The alphabetical exploration of the piano concludes with Z for Zany, an affectionate look at the role of the piano in comedy. Told at the keyboard by pianist and singer Joe Stilgoe.
10/29/2012 • 6 minutes, 40 seconds
Y for Yellow River
In 1969 at the height of the Chinese Cultural Revolution the Yellow River Piano Concerto, commissioned by Madame Mao, received its highly politicised premiere. Despite being banned from Chinese musical life in 1976 it has slowly filtered back into the musical mainstream in a country with a huge affinity with the piano today. To say that 30 million Chinese school children are learning to play the instrument is a conservative estimate: some say the figure is as high as 90 million. For the Chinese the piano has become a potent symbol of the importance of hard work and dedication, as well as the perfect instrument for the one-child family system.
10/26/2012 • 9 minutes, 9 seconds
X for X-treme
Although every instrument has a history of extreme techniques, the piano seems to have attracted more than its fair share of people wanting to see how far it, and they, could go. From Beethoven, who was known for destroying pianos during the course of a performance, through to John Cage (who invented the prepared piano by inserting screws, rubbers and bolts into it) and beyond, this episode of the Piano A–Z is not for those of a sensitive disposition.

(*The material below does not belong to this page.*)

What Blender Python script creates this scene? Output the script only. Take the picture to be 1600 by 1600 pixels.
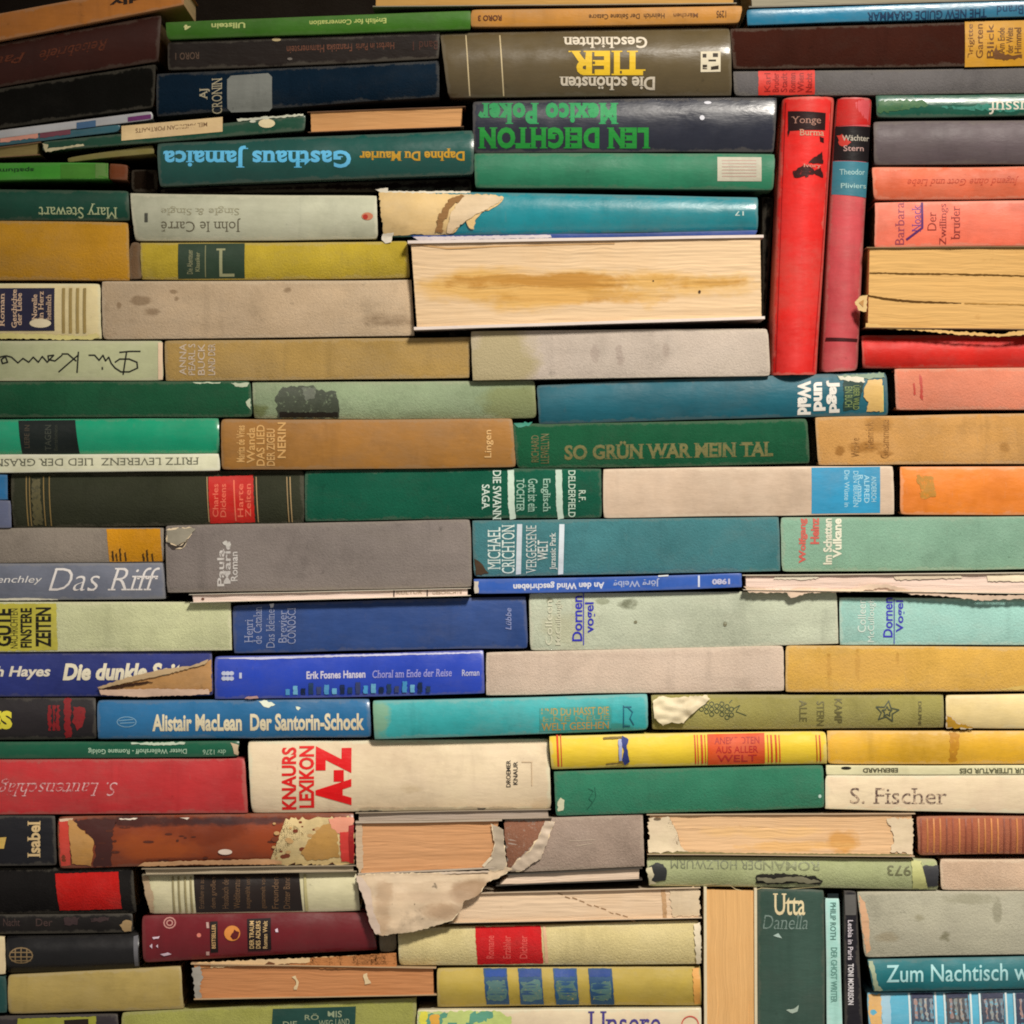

10/25/2012 • 7 minutes, 7 seconds
W for Workshops
What goes into the making of a piano? How do the pianos of today differ from those which Liszt or Debussy might have played? In the central London workshop of Steinway's, there are stripped down pianos everywhere, skeletons with their strings and frames exposed, and benches with vices and chisels like any carpenter would use. The scene is much like it would have been a hundred years ago, and Steinway still employs apprentices who are trained in the craft and art of piano maintenance.
Ulrich Gerhartz, their Director of Concerts and Artist Services explains what goes into the crafting of Steinway's delicately balanced instruments, and pianist Stephen Hough reflects on how changes in the manufacture of pianos means that the sounds he makes today are very different from the virtuosi of the past.
10/23/2012 • 8 minutes, 12 seconds
V for Virtuoso
Virtuoso is a term applied to many of the world's top pianists of today. With its roots in the Italian usage of the 16th and 17th centuries, a virtuoso is an individual who possesses outstanding technical ability in any intellectual or artistic field. But it takes much more than just playing demi-semi quavers on a keyboard to dazzle an audience. So what are the true qualities of virtuosity and which particular composers are regarded as virtuosi, writing music to show off their own technical prowess at the keyboard? Featuring Lang Lang, Angela Hewitt and Stephen Hough.
10/22/2012 • 7 minutes, 12 seconds
U for Upright
‘A sort of musical fungus attached to the walls of semi-detached houses in the provinces’ is how celebrated conductor and fount of bons mots Sir Thomas Beecham once described the upright piano. In ‘U is for Upright’ there’s one attached to the wall in the childhood home of concert pianist Jonathan Biss, another played by Pierre-Laurent Aimard in a pizzeria which becomes an unlikely Youtube hit, and a third in a London pub which helps oil the wheels of a convivial evening.
10/19/2012 • 7 minutes, 36 seconds
T for Tuning
The issue of tuning has been a live one ever since Greek mathematician and philosopher Pythagoras was pinching strings and scratching his head over harmonic discrepancies 2,500 years ago. For a keyboard instrument such as the piano with its multiple strings, until the system of Well Temperament was popularised in the early 18th century, instruments would only really sound good tuned to a certain key. Thanks to the Well-Tempered method of tuning though, and yes, Bach knew what he was doing when he wrote that collection of pieces in all 24 keys to be played on the same instrument, the pianist now has freedom to transpose freely across the keyboard. Yet, piano tuning is a highly nuanced art, affecting the tone and colour of an instrument. With razor-sharp hearing and an ability to creatively play with the compromises necessary to tune a piano, the piano tuner still plays a key role in preparing an instrument for performance. Featuring Marcus du Sautoy, Angela Hewitt and Richard Foster.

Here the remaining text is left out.